Rosensaft is an adjunct Professor of Law at Cornell Law School, a Lecturer in Law at Columbia Laws School, a Distinguished Visiting Lecturer at Syracuse University College of Law and Vice President of the American Gathering of Jewish Holocaust Survivors and Their Descendants.

He describes a recent trip to Jerusalem to participate in a bar mitzvah at the Western Wall. The service is “simultaneously moving and more than a bit chaotic. The plaza is filled with different family groups each calling a 13-year-old to the Torah for the first time.” 

Rosensaft writes:

On Friday morning, we go to the museum at Yad Vashem, Israel’s national memorial to the victims of the Holocaust. Warsaw Ghetto cobblestones. A model of the gas chambers of Auschwitz-Birkenau. Reflections and echoes of murdered Jewish children whose ghosts haunt the galleries and, henceforth, our subconscious.

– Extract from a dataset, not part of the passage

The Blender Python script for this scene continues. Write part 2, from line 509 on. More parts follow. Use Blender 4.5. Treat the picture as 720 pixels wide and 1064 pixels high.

After visiting elsewhere in the City of David, he notes:

It is also far too often forgotten that during close to two decades of Jordanian rule, from 1948 until 1967. Jews were forbidden to set foot in the old city of Jerusalem and much of the Jewish Quarter was destroyed and desecrated.

Emerging into the sun-lit Judean hills, we have a new appreciation of Israel’s critical role as a haven for any Jew threatened by persecution anywhere in the world.

We return to the Western Wall where Rabbi Jay Marcus, a Staten Island rabbi who settled in Israel a few years ago, guides us through the tunnels that have been excavated alongside what had been one of the retaining walls of the Temple Mount in Herodian times.

Of course Jerusalem is sacred to Christians and Muslims as well as to Jews. But the city is central only to Judaism.

He adds: “Jerusalem must be experienced, not just visited, to be absorbed and understood.”